FinMin note pans Jayanthi, wants green light for NIB

Updated - November 17, 2021 04:48 am IST

Published - October 18, 2012 01:22 am IST - NEW DELHI:

Undeterred by Environment Minister Jayanthi Natarajan’s scathing opposition to the setting up of a National Investment Board (NIB) to expedite clearances for major infrastructure projects, the Finance Ministry has written to the PMO detailing why Ms. Natarajan’s fears about the proposed board’s structure and powers are misplaced.

A senior Finance Ministry official told The Hindu that the Environment Ministry’s claims that the NIB would take away its powers to approve projects or overturn its decisions were completely misplaced.

The Finance Ministry argues that the NIB is a Cabinet sub-committee, no different to many existing Cabinet Committees like the ones on Economic Affairs (CCEA), Infrastructure, Security or Investment.

“The Constitution of India has placed executive authority of the state through the President in the Council of Ministers (CoM), who, in turn, delegate authority to the Cabinet, which will, likewise, delegate authority to the NIB for administrative convenience,” the official explained.

“Individual Ministries hold only delegated power. No Ministry has original jurisdiction since neither the Constitution nor the law of the land bestows this authority. For a Ministry to question the authority of the Cabinet over its own authority is contradictory to and violative of the Constitutional authority of the country,” he added.

The Finance Ministry believes the charge that the NIB would be superseding the powers of the Environment Ministry without any of its domain knowledge, is unfounded.
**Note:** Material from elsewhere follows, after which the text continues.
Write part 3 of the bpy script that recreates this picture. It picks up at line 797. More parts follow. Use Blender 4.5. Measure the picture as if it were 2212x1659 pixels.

“The Cabinet note states that the NIB will, in consultation with the concerned ministry — which in this case is Environment — determine different timelines for different types of approvals for the three categories of orange, yellow and green industries, with further differentiation based on level of investments. The power of the Environment Ministry will only devolve to the NIB if it defaults on mutually negotiated deadlines,” the official says.

This implies that any Ministry can accept or reject applications for various approvals using its domain knowledge without any interference from the NIB as long as these decisions are settled within pre-set deadlines, making government decision-making predictable, while removing the ability of any individual or organisation to use discretionary powers to inordinately delay decisions.